The birdhouse was a gift to us from Scott and Shariee. Modeled after our bark house, it’s about 3’ x 3’ and weighs maybe 150 pounds, plus another 50 or so for the mounting that Scott built. The siding is the same poplar bark that we have on our house.
After a lot of discussion, we decided to place it in the large maple tree outside our garage – the first thing we or anyone sees when arriving at our home. In order to mount the birdhouse, Scott and I had to remove a large limb that extended over the garage with the flat surface where we cut it providing the base of the construction. We had to pull the limb with a rope while we cut it so it wouldn’t land on the garage roof, which meant that some of the bark was torn, which meant that there was a place where the sap immediately started to run.
We are not sure whether this is a sugar maple tree – one guy told us it is not – but just in case we attached a small pail into which the sap could drip. Drip it did. By the next morning the pail was full, so Kim filtered out most of the bark that had fallen in, and then she boiled it for several hours until the half-gallon of sap became about a cup of syrup. We enjoyed it on our sweet potatoes at dinner, and we saved the rest for Scott and Shariee’s next visit.
Our batch tasted like good maple syrup, but that’s not the point. And it’s great that we made it ourselves, but that’s not quite the point, either. The point is that we were communing with our maple tree, taking its spirit into our bodies. We are grateful to our maple tree, and we thanked it for existing and for sharing itself with us in such a tasty form. (“Sharing” may not be the right word, as it did not voluntarily lop off its own limb . . ..) The next day we paused to thank the tree again before pouring its syrup on our waffles. Our maple tree is a person, in a way, and a member of our family.

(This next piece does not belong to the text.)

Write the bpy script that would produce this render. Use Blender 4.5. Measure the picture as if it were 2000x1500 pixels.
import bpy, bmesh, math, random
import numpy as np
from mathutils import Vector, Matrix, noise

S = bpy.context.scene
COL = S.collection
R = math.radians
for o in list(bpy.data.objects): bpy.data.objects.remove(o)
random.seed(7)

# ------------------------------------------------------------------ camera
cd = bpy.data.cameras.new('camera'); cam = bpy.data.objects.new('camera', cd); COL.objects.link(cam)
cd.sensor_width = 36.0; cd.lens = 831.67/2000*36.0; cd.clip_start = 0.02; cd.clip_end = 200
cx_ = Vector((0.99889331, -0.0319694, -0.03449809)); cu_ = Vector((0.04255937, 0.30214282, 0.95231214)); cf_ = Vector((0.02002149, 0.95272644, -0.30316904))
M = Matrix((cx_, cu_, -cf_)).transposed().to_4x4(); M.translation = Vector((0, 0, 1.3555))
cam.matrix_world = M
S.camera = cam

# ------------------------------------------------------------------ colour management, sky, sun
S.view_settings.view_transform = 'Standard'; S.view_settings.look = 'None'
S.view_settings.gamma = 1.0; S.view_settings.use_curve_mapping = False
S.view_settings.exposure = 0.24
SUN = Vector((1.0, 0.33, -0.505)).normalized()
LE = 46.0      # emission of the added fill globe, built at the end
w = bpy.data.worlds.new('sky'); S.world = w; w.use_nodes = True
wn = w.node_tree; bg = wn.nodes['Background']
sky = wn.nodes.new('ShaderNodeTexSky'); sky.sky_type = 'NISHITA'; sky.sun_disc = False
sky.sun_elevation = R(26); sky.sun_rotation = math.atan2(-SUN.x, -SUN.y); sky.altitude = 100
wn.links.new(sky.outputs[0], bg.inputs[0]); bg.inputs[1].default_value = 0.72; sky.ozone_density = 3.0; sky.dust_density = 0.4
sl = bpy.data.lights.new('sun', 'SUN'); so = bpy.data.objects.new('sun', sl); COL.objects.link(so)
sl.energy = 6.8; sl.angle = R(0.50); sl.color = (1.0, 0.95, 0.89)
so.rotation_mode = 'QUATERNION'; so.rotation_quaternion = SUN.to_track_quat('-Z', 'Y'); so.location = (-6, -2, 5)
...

Thanking the natural world for its gifts is a tradition that goes back to Native American practices, and it’s continued by many hunters today (including Scott when he actually gets his deer). It’s a tradition that should actually spread as we thank all the elements involved when we spread blueberries from California on those waffles, served with shade-grown coffee from Central America, by way of Maine. Our economy is almost as miraculous as our maple tree, and we are thankful.
But that is not the point. Taking maple syrup into our bodies is an act of communion. I don’t know much about communion as part of Christian practice, but I do recall my friend Kent’s description of a conversation with some Iranian kids when he was in the Peace Corps. They were astounded, he reports, that Christians would actually eat their God. Nevertheless, and my skepticism aside, something happens when you take a spirit into your actual body. It may just happen in your mind, or soul if you prefer, rather than chemically. But why do I say “just happen in your mind”? Let’s pause to appreciate the complex dance between food and spirit.
And then, let’s get the very satisfying teamwork involved in getting the 250 pounds of birdhouse up a ladder and into our maple tree, a process that generates more gratitude as the tree becomes even more of our home. And soon, birds will be involved in our gratitude.
This is impressive! I love it- and the story!